Direction:
Exactly the lines from the opening of the records through the line containing "leaves(g, P, D, N, L" should be copied, with both included.

Rows from a 3D scene dataset:
-- BEGIN --
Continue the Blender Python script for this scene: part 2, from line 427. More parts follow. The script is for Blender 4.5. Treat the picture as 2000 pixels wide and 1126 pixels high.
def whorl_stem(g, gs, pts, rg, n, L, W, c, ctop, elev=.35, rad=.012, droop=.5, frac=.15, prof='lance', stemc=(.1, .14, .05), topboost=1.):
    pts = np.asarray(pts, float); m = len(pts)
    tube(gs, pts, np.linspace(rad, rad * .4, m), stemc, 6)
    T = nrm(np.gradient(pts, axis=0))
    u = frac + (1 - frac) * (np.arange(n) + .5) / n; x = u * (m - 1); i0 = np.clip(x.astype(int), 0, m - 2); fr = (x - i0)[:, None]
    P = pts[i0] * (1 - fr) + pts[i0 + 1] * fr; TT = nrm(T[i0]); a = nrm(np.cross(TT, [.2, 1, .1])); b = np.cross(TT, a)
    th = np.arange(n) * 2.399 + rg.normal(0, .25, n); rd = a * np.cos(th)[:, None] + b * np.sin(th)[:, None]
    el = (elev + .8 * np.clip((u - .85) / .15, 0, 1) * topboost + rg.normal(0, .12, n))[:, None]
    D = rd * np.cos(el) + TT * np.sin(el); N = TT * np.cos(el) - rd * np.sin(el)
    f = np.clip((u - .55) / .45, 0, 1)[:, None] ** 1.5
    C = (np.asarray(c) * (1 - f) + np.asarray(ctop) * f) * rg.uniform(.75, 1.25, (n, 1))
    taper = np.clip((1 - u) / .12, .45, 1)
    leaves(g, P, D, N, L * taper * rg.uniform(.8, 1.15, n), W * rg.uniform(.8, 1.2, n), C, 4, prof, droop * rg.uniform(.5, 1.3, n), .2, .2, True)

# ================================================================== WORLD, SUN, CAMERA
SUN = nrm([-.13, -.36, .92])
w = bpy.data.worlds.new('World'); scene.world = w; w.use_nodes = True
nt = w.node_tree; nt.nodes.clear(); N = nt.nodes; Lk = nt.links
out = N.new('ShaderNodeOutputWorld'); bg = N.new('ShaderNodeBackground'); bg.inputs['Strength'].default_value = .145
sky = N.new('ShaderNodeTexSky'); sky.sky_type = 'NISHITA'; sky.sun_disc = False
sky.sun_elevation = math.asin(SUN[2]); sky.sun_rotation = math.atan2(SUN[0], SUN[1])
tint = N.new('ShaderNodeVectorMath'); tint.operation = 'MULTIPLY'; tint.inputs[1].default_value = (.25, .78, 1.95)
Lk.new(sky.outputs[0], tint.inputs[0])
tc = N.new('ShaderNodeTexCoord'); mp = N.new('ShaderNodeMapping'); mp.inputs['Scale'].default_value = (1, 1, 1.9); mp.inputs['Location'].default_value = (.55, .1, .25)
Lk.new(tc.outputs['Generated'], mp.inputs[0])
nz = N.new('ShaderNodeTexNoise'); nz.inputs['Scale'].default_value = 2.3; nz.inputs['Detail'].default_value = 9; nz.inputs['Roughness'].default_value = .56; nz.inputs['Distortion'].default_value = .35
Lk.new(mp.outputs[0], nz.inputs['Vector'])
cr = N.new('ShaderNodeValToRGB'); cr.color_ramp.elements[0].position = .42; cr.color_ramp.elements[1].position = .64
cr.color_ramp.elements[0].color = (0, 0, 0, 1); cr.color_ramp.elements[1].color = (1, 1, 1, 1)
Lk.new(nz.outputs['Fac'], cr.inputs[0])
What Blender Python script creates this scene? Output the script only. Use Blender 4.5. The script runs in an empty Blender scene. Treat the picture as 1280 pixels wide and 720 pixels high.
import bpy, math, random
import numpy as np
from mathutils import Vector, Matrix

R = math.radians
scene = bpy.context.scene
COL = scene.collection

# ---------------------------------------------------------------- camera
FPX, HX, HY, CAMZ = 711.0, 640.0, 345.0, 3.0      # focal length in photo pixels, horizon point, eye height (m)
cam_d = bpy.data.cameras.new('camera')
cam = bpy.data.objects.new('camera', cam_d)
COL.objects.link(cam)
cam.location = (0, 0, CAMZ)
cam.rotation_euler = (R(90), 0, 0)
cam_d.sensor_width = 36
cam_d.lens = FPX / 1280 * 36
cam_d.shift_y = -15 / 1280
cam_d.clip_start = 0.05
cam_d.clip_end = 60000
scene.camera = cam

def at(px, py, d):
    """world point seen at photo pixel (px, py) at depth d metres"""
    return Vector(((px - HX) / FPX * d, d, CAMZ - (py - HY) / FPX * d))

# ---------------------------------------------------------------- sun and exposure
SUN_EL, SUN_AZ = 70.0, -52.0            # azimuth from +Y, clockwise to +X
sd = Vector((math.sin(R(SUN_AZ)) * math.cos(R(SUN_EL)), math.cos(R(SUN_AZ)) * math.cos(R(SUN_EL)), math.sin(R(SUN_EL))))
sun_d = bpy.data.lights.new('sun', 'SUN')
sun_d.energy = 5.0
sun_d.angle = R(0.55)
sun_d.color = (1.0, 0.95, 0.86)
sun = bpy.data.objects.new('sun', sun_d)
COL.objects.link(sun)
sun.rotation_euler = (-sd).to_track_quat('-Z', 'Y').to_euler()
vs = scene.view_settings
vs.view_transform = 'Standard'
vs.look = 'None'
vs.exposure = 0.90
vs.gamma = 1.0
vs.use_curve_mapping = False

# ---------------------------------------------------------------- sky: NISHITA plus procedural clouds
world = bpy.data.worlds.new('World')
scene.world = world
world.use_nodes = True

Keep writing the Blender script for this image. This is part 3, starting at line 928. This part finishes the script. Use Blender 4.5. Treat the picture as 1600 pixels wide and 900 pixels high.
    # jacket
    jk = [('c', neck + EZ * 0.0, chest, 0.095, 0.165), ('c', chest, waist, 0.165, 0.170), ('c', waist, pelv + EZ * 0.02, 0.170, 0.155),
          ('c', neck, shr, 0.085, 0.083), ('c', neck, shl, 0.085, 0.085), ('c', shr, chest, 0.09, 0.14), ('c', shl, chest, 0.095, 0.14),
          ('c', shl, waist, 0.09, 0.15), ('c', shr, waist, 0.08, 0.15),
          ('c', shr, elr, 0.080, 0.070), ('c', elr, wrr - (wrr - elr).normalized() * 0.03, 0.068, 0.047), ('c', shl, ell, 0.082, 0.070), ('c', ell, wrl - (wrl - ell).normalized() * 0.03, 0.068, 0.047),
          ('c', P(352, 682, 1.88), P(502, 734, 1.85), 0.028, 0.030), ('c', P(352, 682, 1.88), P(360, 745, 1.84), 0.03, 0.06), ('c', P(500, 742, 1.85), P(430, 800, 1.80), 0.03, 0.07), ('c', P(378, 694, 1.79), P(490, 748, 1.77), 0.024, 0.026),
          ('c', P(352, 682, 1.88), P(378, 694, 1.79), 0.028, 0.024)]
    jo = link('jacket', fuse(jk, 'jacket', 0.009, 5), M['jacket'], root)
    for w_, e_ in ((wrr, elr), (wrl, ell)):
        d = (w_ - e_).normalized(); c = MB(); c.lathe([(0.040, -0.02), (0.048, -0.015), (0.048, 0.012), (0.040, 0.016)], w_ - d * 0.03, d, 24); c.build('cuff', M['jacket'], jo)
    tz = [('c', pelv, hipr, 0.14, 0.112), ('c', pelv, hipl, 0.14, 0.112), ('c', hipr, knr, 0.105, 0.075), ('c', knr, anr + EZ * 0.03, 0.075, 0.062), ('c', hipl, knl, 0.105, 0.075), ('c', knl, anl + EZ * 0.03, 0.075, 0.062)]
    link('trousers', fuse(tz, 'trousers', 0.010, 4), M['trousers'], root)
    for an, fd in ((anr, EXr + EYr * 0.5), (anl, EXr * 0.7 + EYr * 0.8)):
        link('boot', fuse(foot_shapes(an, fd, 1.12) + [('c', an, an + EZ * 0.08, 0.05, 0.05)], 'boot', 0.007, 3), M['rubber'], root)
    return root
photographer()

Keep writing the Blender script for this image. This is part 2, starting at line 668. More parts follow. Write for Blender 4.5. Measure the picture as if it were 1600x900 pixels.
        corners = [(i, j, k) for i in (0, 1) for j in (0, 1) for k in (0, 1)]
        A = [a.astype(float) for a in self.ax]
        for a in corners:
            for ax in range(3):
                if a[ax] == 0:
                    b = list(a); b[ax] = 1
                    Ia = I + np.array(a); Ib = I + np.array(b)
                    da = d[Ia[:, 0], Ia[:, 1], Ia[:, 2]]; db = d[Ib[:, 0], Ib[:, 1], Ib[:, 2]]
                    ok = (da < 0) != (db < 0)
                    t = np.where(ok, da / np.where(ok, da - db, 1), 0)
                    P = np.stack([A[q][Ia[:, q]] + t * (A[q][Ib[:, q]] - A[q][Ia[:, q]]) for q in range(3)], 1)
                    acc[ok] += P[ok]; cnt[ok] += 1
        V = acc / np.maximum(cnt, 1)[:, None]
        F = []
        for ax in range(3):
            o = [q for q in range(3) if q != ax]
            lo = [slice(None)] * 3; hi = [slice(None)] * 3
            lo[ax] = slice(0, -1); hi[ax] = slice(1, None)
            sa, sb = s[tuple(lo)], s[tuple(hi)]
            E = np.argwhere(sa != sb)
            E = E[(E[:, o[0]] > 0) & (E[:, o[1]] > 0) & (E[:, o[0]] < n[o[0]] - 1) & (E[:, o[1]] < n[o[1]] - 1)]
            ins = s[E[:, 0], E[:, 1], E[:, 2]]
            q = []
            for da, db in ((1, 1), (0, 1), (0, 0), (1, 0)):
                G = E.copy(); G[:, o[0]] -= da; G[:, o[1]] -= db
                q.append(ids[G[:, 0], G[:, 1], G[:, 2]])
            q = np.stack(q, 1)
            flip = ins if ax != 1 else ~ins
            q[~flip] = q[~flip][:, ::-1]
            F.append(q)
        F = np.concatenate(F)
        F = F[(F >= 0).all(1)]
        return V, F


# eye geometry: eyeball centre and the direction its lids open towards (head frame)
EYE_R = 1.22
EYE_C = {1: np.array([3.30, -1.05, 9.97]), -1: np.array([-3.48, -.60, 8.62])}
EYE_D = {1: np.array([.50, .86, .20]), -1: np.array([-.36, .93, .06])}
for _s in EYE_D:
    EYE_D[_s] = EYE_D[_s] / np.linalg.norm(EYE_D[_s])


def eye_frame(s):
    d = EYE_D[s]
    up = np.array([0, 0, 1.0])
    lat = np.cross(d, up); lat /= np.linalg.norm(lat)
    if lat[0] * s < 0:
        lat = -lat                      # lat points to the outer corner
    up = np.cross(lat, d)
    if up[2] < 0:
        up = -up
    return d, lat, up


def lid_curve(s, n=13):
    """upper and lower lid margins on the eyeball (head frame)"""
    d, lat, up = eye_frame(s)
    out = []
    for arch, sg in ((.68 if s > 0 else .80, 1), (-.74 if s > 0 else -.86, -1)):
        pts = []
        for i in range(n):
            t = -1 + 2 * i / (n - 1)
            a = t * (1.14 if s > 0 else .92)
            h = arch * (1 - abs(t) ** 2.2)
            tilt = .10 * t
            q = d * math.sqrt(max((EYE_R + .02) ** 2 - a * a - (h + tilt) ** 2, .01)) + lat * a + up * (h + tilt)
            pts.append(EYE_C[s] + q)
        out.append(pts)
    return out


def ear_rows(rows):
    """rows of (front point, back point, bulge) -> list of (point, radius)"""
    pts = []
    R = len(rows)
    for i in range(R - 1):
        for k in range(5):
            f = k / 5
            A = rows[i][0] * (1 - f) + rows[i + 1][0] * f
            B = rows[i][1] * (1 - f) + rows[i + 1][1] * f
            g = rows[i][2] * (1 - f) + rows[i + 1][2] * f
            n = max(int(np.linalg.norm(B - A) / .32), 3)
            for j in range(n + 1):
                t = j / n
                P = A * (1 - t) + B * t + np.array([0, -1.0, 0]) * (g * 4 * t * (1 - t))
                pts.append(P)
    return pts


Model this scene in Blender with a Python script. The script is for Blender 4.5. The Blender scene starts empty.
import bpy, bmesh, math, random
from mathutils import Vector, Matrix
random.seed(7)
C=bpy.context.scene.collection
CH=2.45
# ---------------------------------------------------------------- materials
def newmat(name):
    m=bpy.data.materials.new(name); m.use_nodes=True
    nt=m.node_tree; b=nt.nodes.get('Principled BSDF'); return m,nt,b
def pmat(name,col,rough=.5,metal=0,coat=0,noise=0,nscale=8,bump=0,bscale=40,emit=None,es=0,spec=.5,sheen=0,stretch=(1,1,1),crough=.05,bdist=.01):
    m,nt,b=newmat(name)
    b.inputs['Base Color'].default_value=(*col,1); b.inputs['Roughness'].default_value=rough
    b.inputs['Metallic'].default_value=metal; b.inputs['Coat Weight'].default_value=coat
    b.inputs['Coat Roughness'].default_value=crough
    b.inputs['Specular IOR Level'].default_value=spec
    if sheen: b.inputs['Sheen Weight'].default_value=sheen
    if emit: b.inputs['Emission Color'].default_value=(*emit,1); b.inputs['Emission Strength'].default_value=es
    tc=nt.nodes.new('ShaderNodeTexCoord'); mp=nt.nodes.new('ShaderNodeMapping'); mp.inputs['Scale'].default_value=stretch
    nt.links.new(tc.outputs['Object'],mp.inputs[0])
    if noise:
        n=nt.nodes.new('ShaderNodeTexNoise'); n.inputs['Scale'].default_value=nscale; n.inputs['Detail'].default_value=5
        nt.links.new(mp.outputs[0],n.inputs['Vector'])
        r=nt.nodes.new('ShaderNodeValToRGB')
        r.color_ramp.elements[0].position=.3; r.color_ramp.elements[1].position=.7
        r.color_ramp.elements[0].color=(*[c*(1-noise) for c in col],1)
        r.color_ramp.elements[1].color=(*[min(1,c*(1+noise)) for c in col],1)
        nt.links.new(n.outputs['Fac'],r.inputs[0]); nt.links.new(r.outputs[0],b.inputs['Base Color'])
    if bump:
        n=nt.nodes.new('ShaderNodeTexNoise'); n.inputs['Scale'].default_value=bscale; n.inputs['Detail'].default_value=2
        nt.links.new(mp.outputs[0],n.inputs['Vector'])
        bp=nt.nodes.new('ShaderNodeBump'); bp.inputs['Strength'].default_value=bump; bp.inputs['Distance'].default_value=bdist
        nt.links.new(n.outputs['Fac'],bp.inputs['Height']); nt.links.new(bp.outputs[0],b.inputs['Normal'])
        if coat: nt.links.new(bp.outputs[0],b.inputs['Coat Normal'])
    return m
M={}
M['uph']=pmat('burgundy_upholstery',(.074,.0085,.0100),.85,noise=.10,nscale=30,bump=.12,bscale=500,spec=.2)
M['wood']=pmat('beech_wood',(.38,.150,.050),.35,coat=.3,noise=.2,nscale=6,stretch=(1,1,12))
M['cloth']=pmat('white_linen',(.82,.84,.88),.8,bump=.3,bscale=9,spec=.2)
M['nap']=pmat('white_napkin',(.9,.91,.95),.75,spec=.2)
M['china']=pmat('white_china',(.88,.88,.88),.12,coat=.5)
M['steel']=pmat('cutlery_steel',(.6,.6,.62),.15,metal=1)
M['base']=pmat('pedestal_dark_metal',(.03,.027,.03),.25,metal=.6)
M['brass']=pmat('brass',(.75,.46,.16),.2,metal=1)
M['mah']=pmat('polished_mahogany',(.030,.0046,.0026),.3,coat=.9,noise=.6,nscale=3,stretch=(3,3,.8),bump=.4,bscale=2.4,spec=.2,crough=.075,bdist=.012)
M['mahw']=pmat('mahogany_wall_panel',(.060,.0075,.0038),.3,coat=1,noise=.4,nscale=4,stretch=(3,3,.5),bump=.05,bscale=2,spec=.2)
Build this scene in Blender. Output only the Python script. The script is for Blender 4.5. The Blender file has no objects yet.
-- END --
Expected answer:
Continue the Blender Python script for this scene: part 2, from line 427. More parts follow. The script is for Blender 4.5. Treat the picture as 2000 pixels wide and 1126 pixels high.
def whorl_stem(g, gs, pts, rg, n, L, W, c, ctop, elev=.35, rad=.012, droop=.5, frac=.15, prof='lance', stemc=(.1, .14, .05), topboost=1.):
    pts = np.asarray(pts, float); m = len(pts)
    tube(gs, pts, np.linspace(rad, rad * .4, m), stemc, 6)
    T = nrm(np.gradient(pts, axis=0))
    u = frac + (1 - frac) * (np.arange(n) + .5) / n; x = u * (m - 1); i0 = np.clip(x.astype(int), 0, m - 2); fr = (x - i0)[:, None]
    P = pts[i0] * (1 - fr) + pts[i0 + 1] * fr; TT = nrm(T[i0]); a = nrm(np.cross(TT, [.2, 1, .1])); b = np.cross(TT, a)
    th = np.arange(n) * 2.399 + rg.normal(0, .25, n); rd = a * np.cos(th)[:, None] + b * np.sin(th)[:, None]
    el = (elev + .8 * np.clip((u - .85) / .15, 0, 1) * topboost + rg.normal(0, .12, n))[:, None]
    D = rd * np.cos(el) + TT * np.sin(el); N = TT * np.cos(el) - rd * np.sin(el)
    f = np.clip((u - .55) / .45, 0, 1)[:, None] ** 1.5
    C = (np.asarray(c) * (1 - f) + np.asarray(ctop) * f) * rg.uniform(.75, 1.25, (n, 1))
    taper = np.clip((1 - u) / .12, .45, 1)
    leaves(g, P, D, N, L * taper * rg.uniform(.8, 1.15, n), W * rg.uniform(.8, 1.2, n), C, 4, prof, droop * rg.uniform(.5, 1.3, n), .2, .2, True)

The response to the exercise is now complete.